The end of the beginning
Many corporations need to make a choice - to decide to fully commit time, resources and energy to innovation and stop asking their innovators to become Sisyphus, or to decide to focus elsewhere and acquire innovation as it emerges. There is no real alternative to these solutions. Customers and investors are beginning to see through what has been politely called "innovation theater".
When Churchill declared the end of the beginning the Battle of Britain was just ending. He wasn't promising an easy road - in fact he and others knew that many years of warfare remained. He was taking an honest look at the state of affairs and what would happen next, and sharing that with the English population, to ready them for what was coming next. In the same way we should take an honest look at corporate innovation and ask ourselves, after all this time, where are we? What are the appropriate milestones and standards? What comes next?

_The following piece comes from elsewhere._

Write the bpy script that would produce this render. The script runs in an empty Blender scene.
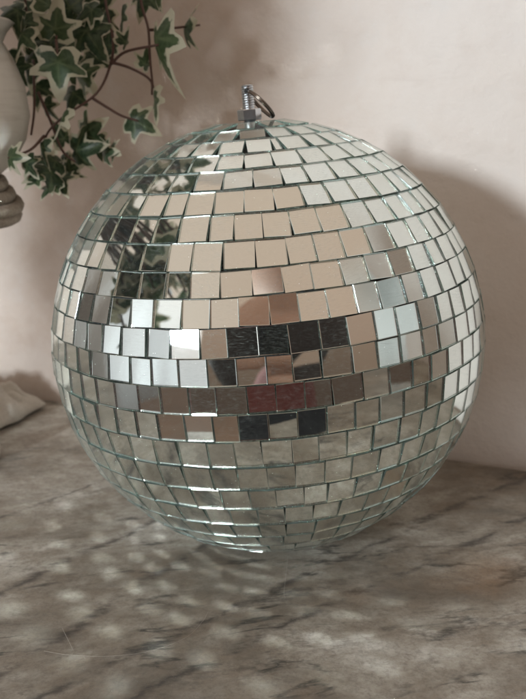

Now, at the end of the beginning, we innovators have choices. There is now enough education and experienced innovators that we can create real change. There are enough codified tools and processes to do innovation well. What we need are executives and companies willing to fully commit to innovation - to discover needs and emerging opportunities, to reach for transformative and disruptive ideas, to invest in new capabilities that may shift customer demand and even cannibalize existing products. We've got the critical mass, finally, after almost two decades. It would be a shame to shift management focus to digital transformation or other management concepts just at the point where we've finally reached the end of the beginning, but that's what I fear could happen.